捜査から起訴までを一手に担う特捜検察が元法相の有罪立証に向け、不起訴と引き換えに捜査に都合のいい供述に誘導するような裏取引は到底許されないことだ。事実なら、刑事司法に対する国民の信頼が大きく揺らぎかねない。斎藤健法相は「一般論として、取り調べで任意性を失わせる誘導はあってはならない」と述べた。
検察は真摯(しんし)に事実関係を検証した上、説明を尽くすことが強く求められる。また取り調べの録音・録画を任意聴取の段階でも義務付けるよう求める意見は根強く、検察の調査結果を受けて制度改正の議論に取り組むことも必要になるだろう。
参院選で河井元法相は、立候補した妻案里氏のため地元議員ら100人に計約2870万円もの現金を渡し、集票を依頼したとされる。公選法違反の罪で21年、東京地裁から懲役3年の判決を言い渡され、後に確定。初当選した案里氏も、執行猶予付きの有罪が確定し、当選無効となった。
一方で、検察は現金を受け取った地元議員らについて、元法相との力関係から現金を押し付けられるなど「受動的な立場だった」として、100人全員を不起訴にした。

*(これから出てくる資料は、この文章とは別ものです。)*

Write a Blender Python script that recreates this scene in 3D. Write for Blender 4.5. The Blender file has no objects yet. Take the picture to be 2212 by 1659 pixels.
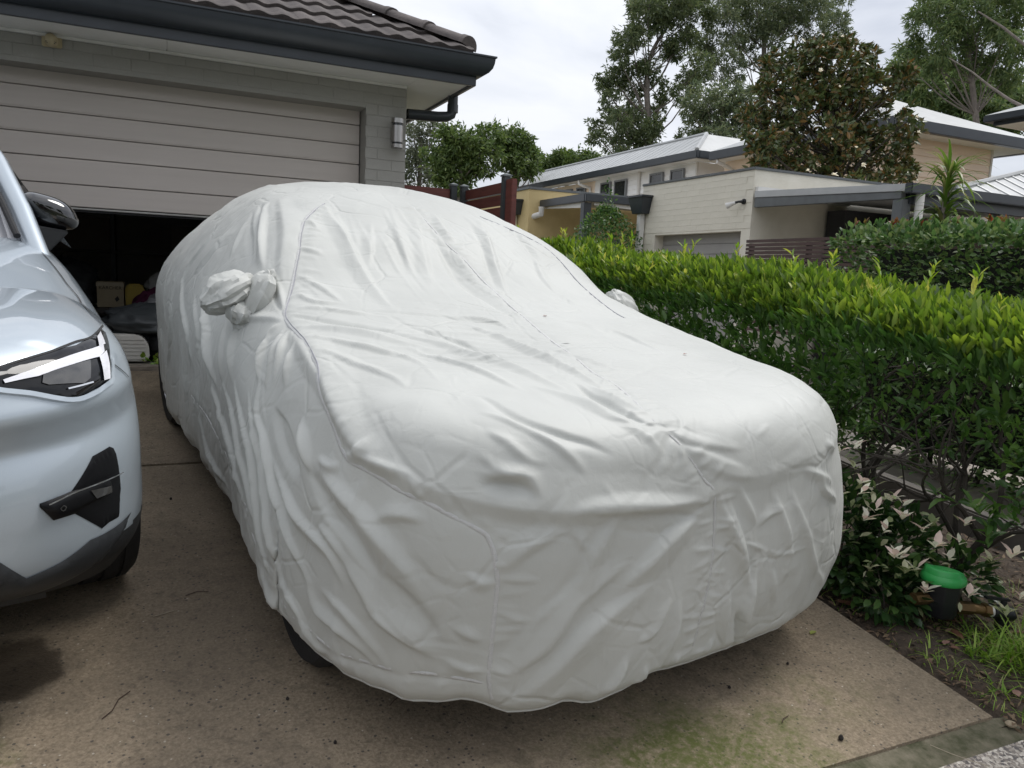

ところが検察審査会が不起訴に対する審査申し立てを受理。公職にあって現金を受領し、返金も辞職もしない35人を起訴相当と議決。46人を不起訴不当とした。このため検察は再捜査して昨年3月に、公選法違反の罪で9人を在宅起訴、25人を略式起訴し、47人を改めて不起訴にした。
被買収側の責任を一切不問に付してしまっては、票を売るような行為を軽視することになり、民主主義の根幹である選挙の公正は損なわれる。起訴相当となった35人の一部から、もらった金額や、その後の対応に違いがあるのに一律に扱うのは不公平と不満も漏れたが、検審議決は市民感覚にかなっていたといえる。
だが、それとは裏腹に元広島市議を聴取した特捜検事は元法相を有罪に持ち込むことしか眼中になかったことが十分に考えられる。元市議の初公判は近く開かれるが、検察側は録音の存在を確認した後、元市議が買収目的を認めた調書の証拠請求を撤回したという。
他の事件でも、取り調べ検事による利益誘導の疑いを指摘する声は後を絶たない。10年に大阪地検特捜部で証拠改ざん・隠蔽(いんぺい)事件が発覚したため、最高検は11年に検察の使命と役割を初めて明文化した「検察の理念」を公表。権力行使の在り方が独善に陥ることがないよう戒めた。検察全体でもう一度、その理念に立ち返る必要があろう。